またアッラーは、ザカーを受給する資格のある者たちについても明確にしています。至高のアッラーはこう仰いました:
-ザカーは貧者と困窮者、ザカー(の徴収)に携わる者、(それによって)心に親愛が生まれそうな者、奴隷の解放、債務に苦しむ者、アッラーの道にある者、そして旅人に与えられる。(それは)アッラーからの義務である。アッラーは全てをご存知で、かつ英知溢れるお方。,(クルアーン9:60)
一定の規準額に達した財産で連続一年間所有下にあったものは、その年にその額の2.5%を支払わなくてはなりません。イスラームはこれによってムスリム社会からの貧困の根絶を狙っているのであり、また窃盗や殺人や他人の名誉の侵害など、貧困に伴う様々な危険を防止するのです。またザカーは貧者の必要を叶えることにより、ムスリム社会における相互扶助や同胞愛の精神をも育むのです。
ザカーと税金の違いの一つは、ザカーがムスリムによって自発的かつ自らの意に沿って支払われるということです。ザカーの支払いは各自に任されているのです。また「ザカー」というアラビア語が元来有する意味[1]の通り、その究極的な目的は豊かなムスリムの魂の浄化とされています。またそれは人の心から吝嗇や自己中心性、貪欲さやこの刹那的な現世への固執、欲望の溺愛など、窮状にある同胞を忘れ去らせるような全ての要素を取り除いてくれるのです。至高のアッラーはこう仰っています:
-そして自らの吝嗇さから身を慎む者こそは、真に成功する者である。
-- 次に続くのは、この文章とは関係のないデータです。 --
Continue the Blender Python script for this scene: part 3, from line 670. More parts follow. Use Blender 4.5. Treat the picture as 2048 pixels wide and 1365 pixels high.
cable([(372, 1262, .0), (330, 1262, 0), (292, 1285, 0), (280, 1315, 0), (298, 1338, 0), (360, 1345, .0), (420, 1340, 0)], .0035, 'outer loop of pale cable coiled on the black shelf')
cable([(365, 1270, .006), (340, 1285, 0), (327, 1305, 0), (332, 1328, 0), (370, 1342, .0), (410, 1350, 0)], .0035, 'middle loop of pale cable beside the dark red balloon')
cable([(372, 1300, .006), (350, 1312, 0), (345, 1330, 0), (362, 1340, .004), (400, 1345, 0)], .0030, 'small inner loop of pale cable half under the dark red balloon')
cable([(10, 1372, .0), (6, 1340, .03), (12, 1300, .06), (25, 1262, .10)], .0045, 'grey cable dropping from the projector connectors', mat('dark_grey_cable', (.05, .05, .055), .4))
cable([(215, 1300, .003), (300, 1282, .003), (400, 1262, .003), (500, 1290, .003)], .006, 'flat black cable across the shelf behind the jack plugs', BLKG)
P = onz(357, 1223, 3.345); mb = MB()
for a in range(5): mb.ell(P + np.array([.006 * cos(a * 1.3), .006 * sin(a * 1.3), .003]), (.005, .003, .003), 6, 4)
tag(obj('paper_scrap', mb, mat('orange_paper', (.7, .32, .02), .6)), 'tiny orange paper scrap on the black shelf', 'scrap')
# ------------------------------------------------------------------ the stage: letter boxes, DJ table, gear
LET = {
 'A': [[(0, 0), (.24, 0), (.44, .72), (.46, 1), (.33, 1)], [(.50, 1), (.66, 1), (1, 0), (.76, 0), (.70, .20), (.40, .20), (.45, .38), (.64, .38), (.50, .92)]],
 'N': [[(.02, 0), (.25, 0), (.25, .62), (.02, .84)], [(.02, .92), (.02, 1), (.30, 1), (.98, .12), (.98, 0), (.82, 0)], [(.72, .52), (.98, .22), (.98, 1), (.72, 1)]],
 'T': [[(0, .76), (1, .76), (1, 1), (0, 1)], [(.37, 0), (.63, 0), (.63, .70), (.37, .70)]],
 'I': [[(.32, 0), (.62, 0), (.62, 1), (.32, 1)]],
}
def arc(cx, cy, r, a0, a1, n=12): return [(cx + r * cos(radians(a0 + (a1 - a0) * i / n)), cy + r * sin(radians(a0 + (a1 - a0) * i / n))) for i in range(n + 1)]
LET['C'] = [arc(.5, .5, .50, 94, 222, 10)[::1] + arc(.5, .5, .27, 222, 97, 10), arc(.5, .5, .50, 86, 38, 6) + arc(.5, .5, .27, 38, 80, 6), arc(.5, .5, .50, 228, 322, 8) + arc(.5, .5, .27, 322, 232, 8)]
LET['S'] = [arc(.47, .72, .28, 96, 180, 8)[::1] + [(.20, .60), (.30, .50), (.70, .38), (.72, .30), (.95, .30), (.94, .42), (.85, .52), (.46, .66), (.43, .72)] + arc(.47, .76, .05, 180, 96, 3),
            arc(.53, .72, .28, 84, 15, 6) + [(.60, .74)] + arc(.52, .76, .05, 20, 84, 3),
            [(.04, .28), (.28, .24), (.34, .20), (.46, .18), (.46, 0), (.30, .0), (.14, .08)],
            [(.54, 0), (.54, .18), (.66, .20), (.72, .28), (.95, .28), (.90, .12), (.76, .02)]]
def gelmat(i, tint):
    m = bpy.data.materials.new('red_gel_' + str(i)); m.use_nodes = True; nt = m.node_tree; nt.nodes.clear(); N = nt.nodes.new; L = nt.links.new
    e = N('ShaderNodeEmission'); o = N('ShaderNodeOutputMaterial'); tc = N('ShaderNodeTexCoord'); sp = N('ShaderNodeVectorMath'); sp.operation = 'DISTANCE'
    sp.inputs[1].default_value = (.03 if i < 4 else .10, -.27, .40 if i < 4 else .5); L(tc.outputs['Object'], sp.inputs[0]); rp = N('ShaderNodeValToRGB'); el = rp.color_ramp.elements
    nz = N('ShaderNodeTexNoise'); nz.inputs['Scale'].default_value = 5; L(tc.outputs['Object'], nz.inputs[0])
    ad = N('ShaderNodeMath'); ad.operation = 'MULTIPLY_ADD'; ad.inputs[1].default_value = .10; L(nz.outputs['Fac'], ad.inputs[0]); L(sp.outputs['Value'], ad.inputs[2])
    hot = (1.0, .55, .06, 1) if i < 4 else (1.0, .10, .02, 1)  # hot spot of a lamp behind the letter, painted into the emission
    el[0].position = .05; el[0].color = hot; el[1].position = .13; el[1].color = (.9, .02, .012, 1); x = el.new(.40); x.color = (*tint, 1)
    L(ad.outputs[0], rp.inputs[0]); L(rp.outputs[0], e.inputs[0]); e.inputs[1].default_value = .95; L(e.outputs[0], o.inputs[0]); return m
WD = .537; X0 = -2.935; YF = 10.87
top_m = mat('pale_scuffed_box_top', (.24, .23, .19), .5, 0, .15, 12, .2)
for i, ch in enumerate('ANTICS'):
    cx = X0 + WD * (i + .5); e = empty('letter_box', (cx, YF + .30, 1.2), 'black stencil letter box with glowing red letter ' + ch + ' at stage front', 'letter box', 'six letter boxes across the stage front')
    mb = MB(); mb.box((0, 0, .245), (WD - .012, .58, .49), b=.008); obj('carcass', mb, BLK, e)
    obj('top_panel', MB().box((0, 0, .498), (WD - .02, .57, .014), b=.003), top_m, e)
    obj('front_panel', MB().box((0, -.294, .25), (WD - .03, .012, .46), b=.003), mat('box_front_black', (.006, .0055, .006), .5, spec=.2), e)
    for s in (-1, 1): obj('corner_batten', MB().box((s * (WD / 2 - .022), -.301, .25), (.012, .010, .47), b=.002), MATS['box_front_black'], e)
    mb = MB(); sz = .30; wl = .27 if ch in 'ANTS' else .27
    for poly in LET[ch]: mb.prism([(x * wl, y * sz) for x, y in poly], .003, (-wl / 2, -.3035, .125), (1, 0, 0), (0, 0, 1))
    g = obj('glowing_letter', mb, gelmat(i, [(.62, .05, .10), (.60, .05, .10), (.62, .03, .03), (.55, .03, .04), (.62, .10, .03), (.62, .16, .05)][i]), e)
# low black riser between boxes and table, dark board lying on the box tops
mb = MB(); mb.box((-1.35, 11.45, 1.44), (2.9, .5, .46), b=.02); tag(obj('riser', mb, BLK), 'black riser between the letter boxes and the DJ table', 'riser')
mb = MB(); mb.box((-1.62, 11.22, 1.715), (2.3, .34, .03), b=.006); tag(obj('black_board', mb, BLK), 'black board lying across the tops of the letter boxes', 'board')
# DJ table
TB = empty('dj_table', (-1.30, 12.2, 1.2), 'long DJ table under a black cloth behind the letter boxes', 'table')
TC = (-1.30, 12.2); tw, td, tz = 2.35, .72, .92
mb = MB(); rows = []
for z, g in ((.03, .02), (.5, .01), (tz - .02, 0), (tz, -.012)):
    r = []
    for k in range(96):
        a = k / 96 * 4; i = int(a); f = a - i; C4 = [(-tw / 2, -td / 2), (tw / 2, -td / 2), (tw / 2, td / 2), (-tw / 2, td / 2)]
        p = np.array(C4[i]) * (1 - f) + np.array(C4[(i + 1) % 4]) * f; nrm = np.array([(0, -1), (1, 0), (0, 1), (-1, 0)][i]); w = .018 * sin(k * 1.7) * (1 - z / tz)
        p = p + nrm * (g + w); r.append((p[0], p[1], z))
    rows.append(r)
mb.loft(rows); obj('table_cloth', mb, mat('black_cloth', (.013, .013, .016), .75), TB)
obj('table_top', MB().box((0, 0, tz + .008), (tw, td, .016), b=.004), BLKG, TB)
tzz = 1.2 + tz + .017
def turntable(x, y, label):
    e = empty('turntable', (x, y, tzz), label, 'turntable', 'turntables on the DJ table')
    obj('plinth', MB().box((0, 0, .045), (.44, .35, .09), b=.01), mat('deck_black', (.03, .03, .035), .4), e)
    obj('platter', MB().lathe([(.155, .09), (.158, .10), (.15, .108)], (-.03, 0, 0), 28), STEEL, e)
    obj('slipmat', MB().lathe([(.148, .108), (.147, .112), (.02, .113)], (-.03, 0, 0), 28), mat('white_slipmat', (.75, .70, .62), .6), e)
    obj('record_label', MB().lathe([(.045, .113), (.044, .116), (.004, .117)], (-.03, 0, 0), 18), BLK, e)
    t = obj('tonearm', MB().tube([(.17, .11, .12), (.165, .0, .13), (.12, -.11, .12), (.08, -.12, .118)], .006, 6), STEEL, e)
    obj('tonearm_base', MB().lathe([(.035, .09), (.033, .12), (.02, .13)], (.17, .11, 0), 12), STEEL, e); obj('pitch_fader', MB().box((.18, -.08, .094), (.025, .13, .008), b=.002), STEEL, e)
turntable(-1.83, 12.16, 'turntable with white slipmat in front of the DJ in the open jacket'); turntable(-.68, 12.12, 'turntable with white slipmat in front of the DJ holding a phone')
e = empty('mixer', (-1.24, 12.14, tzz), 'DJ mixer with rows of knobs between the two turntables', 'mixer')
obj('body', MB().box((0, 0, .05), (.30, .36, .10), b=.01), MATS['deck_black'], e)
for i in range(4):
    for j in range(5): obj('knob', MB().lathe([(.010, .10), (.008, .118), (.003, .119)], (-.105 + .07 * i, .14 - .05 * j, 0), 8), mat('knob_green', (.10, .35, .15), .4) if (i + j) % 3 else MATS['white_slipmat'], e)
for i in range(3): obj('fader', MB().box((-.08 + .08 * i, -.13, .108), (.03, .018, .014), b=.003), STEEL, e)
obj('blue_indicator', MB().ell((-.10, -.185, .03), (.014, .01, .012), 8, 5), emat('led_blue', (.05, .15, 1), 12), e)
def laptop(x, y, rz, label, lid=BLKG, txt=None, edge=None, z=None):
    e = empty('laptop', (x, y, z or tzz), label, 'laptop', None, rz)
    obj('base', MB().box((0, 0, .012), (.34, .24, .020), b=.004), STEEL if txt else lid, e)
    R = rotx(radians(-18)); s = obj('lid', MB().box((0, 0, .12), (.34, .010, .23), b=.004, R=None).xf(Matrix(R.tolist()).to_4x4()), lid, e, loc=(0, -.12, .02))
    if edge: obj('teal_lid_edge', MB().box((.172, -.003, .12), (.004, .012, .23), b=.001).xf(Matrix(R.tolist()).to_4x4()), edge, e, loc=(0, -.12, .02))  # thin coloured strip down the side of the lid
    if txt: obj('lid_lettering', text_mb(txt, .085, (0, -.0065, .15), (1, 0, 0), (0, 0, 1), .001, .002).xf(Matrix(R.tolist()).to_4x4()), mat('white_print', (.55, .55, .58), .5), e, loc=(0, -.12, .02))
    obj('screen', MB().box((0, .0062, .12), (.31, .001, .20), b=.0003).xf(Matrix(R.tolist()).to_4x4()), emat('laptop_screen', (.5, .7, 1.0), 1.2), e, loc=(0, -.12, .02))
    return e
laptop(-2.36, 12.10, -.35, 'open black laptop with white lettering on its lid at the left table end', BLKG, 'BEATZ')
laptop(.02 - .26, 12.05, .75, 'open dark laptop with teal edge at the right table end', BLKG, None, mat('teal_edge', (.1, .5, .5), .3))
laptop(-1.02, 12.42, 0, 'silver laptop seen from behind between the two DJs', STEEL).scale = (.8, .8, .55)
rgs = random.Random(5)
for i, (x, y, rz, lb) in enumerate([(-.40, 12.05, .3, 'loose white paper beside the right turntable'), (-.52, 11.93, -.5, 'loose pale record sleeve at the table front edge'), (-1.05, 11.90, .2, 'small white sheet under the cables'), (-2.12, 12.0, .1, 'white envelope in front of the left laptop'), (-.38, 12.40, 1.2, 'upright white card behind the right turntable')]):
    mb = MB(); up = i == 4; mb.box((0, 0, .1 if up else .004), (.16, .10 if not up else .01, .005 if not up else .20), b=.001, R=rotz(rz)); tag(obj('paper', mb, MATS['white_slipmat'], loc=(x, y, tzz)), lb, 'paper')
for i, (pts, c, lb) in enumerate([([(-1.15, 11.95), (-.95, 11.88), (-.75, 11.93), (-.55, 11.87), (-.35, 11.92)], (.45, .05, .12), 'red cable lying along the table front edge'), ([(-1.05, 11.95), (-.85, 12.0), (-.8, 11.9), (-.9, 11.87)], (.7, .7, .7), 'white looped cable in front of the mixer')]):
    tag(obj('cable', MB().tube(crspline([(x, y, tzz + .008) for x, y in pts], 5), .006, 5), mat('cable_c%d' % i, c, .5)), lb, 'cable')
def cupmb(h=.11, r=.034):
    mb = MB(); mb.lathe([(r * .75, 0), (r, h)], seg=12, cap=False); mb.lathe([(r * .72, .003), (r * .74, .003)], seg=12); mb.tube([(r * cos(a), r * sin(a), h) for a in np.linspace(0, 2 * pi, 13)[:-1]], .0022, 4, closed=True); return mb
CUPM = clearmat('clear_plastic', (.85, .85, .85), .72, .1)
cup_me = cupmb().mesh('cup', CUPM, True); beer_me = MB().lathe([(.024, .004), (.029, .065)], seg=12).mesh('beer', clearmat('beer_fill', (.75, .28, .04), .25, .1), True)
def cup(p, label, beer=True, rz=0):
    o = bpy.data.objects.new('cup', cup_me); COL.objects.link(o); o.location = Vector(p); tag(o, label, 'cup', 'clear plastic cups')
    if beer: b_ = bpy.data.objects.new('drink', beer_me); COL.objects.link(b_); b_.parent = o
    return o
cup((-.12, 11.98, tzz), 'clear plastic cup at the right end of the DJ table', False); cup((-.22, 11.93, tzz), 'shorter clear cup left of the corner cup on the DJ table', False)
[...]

,(クルアーン59:9)
そしてまたザカーは貧者の心も、富者に向けられる憎悪や嫉妬などの感情から浄化してくれます。彼らは豊かな者たちがアッラーの命に従って財産を施し、喜捨や善行などによって継続的に彼らに配慮を払うのを目にするのです。
イスラームはザカーの支払いを拒む者に、非常に厳しい警告を与えています。至高のアッラーはこう仰いました:
-そしてアッラーの恩恵によって授けられた物において吝嗇する者たちが、得をしているなどと考えてはならない。実にそれは損失なのだ。彼らの吝嗇していたものは審判の日、彼らに巻きつけられるであろう。,(クルアーン3:180)
またアッラーの使徒(彼にアッラーからの平安と祝福あれ)はこう言っています:
「もし金銀を有する者が彼に課せられた物を施さないのなら、審判の日には彼のために炎の延べ板がこしらえられよう。そしてそれは地獄の業火の中で熱されてから、彼の脇腹や額や背中に押し付けられるのだ。そしてそれが冷えてくると、また同じことが最初から繰り返される。それは一日の間継続するが、その一日は五万年に相当するのだ。そしてしもべたちに判決が宣告された時、彼は自分を天国、あるいは地獄へと続く道を見出すのである。」(ムスリムの伝承)
[1] 「ザカー」というアラビア語には、清浄にするという意味もあります。